### DATA LINES

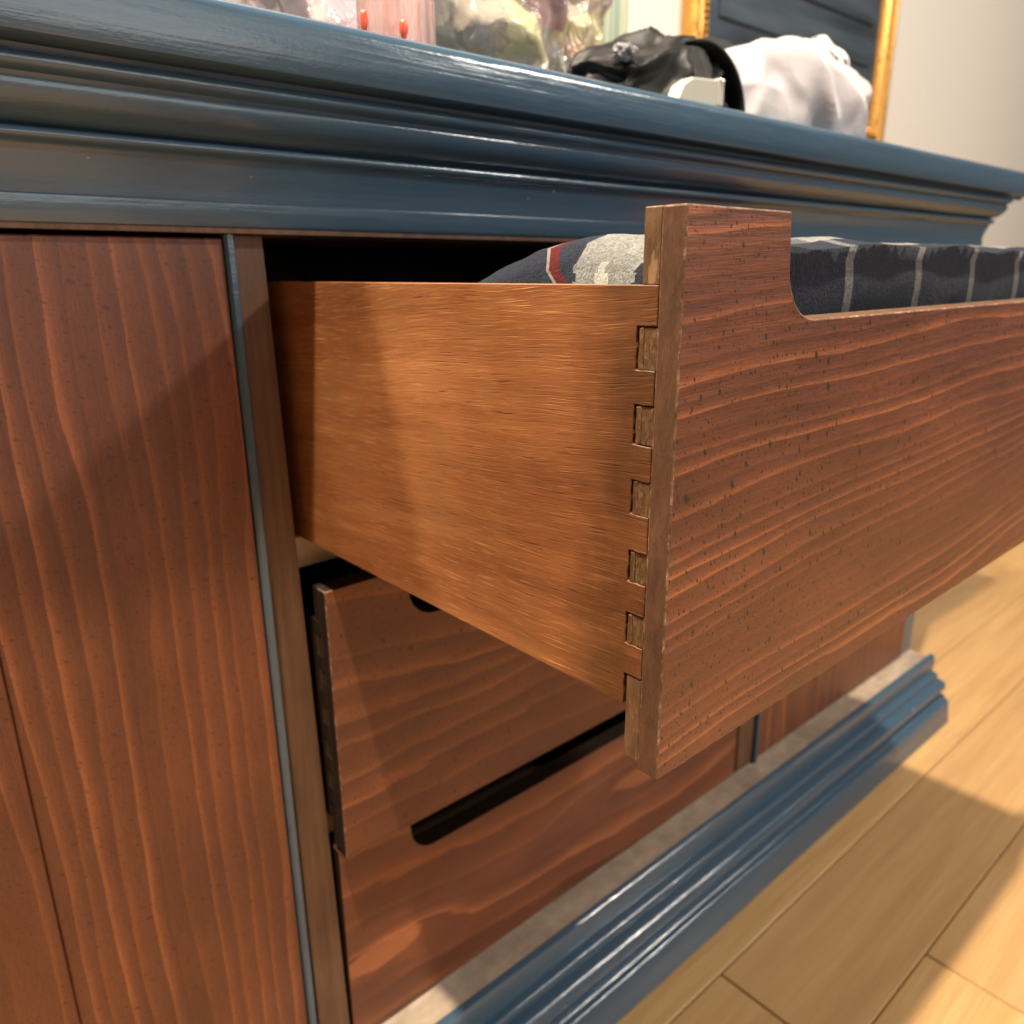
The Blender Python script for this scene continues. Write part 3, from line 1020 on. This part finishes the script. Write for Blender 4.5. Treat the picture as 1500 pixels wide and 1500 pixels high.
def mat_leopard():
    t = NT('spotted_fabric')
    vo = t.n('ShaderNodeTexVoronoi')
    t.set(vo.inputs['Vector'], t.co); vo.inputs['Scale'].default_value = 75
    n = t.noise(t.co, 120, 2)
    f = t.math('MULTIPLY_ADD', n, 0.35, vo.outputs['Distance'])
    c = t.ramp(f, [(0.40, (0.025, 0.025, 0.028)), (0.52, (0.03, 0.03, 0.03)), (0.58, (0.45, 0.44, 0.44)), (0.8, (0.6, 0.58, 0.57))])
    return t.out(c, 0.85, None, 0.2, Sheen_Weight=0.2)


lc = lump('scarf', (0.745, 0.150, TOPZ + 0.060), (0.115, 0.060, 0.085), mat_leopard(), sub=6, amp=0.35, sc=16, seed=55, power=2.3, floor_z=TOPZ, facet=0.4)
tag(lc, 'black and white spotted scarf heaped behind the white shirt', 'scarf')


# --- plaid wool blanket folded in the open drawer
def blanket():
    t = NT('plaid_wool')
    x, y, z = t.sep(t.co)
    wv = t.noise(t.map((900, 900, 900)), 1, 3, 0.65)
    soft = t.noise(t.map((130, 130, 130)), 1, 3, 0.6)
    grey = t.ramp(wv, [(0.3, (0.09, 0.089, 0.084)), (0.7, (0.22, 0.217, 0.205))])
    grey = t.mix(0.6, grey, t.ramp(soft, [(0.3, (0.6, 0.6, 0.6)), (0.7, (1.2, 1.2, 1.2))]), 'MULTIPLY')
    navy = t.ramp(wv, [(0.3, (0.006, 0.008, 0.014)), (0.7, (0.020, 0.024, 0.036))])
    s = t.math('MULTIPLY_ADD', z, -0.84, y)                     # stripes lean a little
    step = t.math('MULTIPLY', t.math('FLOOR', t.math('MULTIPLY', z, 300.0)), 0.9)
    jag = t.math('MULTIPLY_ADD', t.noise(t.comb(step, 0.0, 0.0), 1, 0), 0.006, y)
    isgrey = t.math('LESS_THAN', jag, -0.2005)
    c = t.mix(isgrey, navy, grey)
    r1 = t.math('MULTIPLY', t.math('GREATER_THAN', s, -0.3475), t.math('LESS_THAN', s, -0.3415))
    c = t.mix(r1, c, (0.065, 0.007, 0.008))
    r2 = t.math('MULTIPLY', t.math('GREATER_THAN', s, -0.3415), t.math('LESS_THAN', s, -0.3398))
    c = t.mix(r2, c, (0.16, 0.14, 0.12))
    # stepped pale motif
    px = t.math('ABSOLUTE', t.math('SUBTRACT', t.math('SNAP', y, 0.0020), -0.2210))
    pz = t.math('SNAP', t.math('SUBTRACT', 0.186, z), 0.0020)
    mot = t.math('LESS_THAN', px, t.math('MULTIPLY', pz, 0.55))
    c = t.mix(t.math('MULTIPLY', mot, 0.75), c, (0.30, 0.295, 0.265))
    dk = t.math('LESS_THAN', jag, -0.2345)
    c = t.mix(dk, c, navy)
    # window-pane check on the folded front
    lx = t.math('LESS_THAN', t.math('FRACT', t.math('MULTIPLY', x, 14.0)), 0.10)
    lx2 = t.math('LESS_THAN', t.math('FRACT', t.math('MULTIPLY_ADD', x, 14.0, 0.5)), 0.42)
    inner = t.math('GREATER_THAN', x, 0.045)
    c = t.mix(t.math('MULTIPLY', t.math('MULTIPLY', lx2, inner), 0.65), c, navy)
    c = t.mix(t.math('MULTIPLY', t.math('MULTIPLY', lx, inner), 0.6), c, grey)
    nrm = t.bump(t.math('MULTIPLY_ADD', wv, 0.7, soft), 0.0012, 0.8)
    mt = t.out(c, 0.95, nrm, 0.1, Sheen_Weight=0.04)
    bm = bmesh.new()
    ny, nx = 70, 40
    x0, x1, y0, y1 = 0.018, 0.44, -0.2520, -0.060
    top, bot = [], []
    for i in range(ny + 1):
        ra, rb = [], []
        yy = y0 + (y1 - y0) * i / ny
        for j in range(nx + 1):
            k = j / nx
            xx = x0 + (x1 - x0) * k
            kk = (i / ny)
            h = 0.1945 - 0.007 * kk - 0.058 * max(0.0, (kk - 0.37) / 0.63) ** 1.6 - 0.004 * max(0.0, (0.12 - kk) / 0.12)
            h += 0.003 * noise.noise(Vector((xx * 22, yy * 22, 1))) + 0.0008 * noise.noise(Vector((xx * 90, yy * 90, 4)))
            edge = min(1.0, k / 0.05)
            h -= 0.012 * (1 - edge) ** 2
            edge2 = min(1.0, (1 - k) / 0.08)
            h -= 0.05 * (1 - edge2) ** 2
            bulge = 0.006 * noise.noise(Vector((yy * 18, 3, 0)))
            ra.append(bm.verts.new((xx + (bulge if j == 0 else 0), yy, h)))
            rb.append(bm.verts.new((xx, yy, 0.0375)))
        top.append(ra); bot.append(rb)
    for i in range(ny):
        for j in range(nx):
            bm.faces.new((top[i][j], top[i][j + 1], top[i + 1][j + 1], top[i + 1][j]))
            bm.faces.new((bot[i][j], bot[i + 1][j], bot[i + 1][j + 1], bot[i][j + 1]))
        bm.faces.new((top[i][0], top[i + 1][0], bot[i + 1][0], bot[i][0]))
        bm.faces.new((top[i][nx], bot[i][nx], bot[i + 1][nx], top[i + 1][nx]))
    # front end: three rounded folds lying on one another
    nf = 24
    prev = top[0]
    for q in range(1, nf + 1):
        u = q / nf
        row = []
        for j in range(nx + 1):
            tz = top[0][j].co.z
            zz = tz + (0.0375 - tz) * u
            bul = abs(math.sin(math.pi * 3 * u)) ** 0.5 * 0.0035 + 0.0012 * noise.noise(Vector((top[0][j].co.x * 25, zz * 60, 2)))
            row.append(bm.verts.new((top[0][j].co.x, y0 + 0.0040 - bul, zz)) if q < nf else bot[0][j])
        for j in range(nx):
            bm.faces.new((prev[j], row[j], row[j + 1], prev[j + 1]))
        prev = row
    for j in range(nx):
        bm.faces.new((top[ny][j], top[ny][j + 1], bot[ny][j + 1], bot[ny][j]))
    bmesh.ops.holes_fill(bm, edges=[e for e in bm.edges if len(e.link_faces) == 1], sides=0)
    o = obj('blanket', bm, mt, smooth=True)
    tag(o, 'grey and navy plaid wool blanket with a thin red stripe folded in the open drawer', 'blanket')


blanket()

######
### DATA LINES

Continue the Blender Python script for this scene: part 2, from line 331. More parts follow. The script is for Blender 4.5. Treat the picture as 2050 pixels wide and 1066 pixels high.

######
### DATA LINES

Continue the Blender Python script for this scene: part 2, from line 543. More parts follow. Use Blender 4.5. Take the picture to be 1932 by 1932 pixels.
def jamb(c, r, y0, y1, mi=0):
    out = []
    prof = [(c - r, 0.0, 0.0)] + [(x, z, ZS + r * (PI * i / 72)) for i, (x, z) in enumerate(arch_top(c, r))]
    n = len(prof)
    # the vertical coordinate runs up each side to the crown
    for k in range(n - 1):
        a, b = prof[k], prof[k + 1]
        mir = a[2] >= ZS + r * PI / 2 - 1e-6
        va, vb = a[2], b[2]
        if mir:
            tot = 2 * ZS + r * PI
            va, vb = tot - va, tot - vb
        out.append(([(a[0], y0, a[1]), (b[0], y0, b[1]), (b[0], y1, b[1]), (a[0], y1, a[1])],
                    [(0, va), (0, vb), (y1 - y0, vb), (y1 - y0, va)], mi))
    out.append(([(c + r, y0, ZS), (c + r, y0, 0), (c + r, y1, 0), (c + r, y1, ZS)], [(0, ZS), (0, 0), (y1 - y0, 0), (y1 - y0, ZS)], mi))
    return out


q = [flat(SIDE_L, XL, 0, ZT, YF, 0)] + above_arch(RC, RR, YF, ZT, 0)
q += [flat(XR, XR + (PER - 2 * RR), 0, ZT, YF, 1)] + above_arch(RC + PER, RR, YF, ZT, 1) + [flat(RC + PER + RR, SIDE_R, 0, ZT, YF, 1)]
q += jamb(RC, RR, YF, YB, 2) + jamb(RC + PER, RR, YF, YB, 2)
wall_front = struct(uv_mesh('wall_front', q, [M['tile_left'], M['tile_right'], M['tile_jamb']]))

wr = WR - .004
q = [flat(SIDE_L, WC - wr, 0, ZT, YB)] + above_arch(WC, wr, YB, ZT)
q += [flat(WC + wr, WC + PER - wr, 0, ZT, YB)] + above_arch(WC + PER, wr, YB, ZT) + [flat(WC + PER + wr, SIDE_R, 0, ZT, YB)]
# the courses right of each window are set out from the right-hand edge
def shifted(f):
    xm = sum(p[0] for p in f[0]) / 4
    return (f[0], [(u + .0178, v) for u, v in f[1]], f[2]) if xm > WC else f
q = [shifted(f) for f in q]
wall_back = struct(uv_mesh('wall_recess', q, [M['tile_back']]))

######

> _YOUR INSTRUCTIONS_: Above are the records; from them, give again exactly the lines from the one containing "by 1932 pixels." through the one containing "[M['tile_left'], M['tile_right'], M['tile_jamb']]))", both included.

> _ANSWER TO THIS EXERCISE_:
Continue the Blender Python script for this scene: part 2, from line 543. More parts follow. Use Blender 4.5. Take the picture to be 1932 by 1932 pixels.
def jamb(c, r, y0, y1, mi=0):
    out = []
    prof = [(c - r, 0.0, 0.0)] + [(x, z, ZS + r * (PI * i / 72)) for i, (x, z) in enumerate(arch_top(c, r))]
    n = len(prof)
    # the vertical coordinate runs up each side to the crown
    for k in range(n - 1):
        a, b = prof[k], prof[k + 1]
        mir = a[2] >= ZS + r * PI / 2 - 1e-6
        va, vb = a[2], b[2]
        if mir:
            tot = 2 * ZS + r * PI
            va, vb = tot - va, tot - vb
        out.append(([(a[0], y0, a[1]), (b[0], y0, b[1]), (b[0], y1, b[1]), (a[0], y1, a[1])],
                    [(0, va), (0, vb), (y1 - y0, vb), (y1 - y0, va)], mi))
    out.append(([(c + r, y0, ZS), (c + r, y0, 0), (c + r, y1, 0), (c + r, y1, ZS)], [(0, ZS), (0, 0), (y1 - y0, 0), (y1 - y0, ZS)], mi))
    return out


q = [flat(SIDE_L, XL, 0, ZT, YF, 0)] + above_arch(RC, RR, YF, ZT, 0)
q += [flat(XR, XR + (PER - 2 * RR), 0, ZT, YF, 1)] + above_arch(RC + PER, RR, YF, ZT, 1) + [flat(RC + PER + RR, SIDE_R, 0, ZT, YF, 1)]
q += jamb(RC, RR, YF, YB, 2) + jamb(RC + PER, RR, YF, YB, 2)
wall_front = struct(uv_mesh('wall_front', q, [M['tile_left'], M['tile_right'], M['tile_jamb']]))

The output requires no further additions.